**Exercise details**
Pick out each line of the records in which the word "pixels" appears.

[start Exercise data]

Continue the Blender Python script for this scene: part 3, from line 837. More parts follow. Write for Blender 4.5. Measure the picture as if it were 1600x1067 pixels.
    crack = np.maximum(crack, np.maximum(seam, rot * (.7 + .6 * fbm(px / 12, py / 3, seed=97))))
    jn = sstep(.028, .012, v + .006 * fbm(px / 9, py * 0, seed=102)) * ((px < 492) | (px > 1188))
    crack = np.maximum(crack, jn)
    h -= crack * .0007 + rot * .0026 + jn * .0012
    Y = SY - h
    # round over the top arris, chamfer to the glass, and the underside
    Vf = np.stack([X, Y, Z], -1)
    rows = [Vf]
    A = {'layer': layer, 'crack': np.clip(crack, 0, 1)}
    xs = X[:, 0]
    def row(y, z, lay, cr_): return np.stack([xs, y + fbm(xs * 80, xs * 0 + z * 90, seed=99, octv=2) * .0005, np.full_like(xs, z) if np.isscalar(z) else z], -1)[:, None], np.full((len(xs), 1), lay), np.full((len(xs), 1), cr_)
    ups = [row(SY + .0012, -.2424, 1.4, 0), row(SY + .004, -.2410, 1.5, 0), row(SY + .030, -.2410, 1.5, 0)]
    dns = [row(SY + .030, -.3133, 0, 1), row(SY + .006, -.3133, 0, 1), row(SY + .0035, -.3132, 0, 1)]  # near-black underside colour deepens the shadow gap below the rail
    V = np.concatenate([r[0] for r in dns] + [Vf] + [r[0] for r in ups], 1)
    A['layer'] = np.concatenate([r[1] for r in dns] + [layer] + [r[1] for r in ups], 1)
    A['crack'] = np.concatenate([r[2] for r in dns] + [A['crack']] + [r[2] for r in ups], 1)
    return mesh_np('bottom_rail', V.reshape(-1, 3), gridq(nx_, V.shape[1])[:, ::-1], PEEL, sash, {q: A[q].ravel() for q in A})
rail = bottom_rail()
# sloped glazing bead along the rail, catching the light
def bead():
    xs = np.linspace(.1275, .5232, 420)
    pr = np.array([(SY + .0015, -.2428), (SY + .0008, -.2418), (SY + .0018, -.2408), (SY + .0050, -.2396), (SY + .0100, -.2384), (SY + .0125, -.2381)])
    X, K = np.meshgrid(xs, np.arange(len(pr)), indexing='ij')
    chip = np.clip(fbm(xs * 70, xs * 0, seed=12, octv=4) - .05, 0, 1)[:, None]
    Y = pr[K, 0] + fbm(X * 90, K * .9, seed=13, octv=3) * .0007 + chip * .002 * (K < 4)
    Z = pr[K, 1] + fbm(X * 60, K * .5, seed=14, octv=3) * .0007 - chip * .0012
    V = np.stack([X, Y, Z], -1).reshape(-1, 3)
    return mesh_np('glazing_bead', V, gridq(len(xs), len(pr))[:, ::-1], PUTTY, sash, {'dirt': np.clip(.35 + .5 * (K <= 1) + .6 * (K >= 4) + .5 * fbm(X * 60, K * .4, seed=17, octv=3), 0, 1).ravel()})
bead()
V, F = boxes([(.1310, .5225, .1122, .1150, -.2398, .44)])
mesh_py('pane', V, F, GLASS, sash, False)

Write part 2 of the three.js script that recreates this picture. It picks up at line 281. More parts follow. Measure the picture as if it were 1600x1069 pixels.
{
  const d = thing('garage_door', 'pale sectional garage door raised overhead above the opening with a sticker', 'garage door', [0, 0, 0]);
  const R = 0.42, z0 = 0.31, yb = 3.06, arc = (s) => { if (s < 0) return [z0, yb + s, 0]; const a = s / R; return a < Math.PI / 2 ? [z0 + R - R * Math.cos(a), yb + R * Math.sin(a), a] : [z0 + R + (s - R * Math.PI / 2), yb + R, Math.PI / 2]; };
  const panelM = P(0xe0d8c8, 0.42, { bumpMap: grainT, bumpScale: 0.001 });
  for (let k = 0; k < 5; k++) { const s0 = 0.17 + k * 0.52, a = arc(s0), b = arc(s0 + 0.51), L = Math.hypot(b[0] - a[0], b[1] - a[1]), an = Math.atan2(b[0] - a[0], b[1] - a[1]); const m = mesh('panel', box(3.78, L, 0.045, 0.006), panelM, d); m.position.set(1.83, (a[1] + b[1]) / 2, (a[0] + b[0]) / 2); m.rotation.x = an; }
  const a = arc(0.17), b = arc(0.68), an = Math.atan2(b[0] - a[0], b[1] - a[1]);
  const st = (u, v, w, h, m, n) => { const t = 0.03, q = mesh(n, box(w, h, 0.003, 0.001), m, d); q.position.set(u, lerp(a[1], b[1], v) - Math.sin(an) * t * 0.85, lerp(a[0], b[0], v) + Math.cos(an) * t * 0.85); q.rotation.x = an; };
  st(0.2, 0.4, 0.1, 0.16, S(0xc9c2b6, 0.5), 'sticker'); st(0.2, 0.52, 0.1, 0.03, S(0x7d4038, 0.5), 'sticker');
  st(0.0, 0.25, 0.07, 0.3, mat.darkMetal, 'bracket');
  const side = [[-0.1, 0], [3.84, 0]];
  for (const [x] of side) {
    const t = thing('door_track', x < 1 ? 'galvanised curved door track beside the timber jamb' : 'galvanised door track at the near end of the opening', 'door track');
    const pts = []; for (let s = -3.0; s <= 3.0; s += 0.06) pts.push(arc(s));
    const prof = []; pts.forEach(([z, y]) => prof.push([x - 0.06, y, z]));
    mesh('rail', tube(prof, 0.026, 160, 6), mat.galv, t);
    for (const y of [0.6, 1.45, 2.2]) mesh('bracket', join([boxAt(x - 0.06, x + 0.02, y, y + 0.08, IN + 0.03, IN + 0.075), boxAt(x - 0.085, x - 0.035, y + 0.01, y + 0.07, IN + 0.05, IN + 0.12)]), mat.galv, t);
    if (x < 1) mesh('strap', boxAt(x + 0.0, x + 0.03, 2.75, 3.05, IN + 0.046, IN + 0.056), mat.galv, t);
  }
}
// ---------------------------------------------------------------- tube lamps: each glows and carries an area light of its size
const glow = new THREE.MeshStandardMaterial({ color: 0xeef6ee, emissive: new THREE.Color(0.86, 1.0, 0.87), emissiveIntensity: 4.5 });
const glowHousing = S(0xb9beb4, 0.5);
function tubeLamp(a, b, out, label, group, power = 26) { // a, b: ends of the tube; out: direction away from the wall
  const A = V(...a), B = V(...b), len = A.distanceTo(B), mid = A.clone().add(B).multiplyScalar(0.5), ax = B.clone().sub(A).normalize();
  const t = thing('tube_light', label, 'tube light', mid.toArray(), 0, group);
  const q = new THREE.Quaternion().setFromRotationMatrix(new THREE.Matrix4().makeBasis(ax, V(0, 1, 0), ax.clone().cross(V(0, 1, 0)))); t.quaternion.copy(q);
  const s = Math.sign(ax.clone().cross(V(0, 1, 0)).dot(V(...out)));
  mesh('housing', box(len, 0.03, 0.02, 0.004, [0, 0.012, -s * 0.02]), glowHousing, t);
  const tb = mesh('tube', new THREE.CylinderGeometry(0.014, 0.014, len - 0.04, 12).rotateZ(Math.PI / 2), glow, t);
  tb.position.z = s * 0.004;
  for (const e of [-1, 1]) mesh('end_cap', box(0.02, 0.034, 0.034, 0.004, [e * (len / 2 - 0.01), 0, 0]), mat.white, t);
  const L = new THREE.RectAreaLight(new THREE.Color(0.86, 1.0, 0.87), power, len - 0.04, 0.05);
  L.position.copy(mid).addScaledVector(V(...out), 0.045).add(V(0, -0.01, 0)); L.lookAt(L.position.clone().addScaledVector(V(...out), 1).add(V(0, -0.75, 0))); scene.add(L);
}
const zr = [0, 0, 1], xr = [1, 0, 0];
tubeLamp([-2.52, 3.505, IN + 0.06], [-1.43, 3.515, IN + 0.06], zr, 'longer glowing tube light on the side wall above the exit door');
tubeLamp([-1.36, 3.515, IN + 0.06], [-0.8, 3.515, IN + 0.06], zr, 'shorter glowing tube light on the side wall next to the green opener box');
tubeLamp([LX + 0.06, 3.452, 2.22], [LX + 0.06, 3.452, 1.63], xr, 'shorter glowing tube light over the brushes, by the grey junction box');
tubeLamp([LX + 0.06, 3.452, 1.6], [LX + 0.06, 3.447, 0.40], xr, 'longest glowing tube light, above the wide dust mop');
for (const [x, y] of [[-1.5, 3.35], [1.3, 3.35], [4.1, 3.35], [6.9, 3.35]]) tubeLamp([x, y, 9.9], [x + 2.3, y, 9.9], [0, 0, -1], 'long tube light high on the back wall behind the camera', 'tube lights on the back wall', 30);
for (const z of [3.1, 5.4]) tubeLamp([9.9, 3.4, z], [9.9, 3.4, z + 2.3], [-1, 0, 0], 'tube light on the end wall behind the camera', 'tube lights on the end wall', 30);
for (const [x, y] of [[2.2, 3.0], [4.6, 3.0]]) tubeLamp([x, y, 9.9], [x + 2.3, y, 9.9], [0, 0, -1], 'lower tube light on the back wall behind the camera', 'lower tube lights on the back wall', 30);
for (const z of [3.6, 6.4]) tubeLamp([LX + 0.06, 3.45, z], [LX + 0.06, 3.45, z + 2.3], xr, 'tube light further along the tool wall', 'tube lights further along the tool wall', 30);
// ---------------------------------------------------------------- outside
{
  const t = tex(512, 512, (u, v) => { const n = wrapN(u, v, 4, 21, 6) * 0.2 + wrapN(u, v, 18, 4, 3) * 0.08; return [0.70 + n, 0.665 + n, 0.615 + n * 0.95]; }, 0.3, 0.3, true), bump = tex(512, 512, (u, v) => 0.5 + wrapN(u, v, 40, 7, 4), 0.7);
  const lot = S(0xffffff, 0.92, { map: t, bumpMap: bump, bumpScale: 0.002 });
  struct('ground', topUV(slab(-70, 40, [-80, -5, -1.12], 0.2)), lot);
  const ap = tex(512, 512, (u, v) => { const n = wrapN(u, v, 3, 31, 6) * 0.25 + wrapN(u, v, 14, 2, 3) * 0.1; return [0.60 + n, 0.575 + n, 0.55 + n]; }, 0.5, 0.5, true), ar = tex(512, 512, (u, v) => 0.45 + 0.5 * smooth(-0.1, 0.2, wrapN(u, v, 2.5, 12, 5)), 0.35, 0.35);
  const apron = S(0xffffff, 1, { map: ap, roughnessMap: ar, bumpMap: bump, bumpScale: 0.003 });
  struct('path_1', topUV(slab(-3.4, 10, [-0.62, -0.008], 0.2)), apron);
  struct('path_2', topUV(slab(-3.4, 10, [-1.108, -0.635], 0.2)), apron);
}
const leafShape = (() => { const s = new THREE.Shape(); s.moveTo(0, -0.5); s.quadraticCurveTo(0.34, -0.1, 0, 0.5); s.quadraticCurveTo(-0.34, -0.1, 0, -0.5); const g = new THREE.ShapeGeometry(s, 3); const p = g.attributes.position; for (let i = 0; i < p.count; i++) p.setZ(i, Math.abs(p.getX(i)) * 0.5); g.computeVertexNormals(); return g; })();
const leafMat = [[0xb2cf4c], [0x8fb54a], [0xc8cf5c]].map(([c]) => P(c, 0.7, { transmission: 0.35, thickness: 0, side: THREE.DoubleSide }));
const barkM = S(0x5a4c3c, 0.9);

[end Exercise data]

**Result of this exercise**
Continue the Blender Python script for this scene: part 3, from line 837. More parts follow. Write for Blender 4.5. Measure the picture as if it were 1600x1067 pixels.
Write part 2 of the three.js script that recreates this picture. It picks up at line 281. More parts follow. Measure the picture as if it were 1600x1069 pixels.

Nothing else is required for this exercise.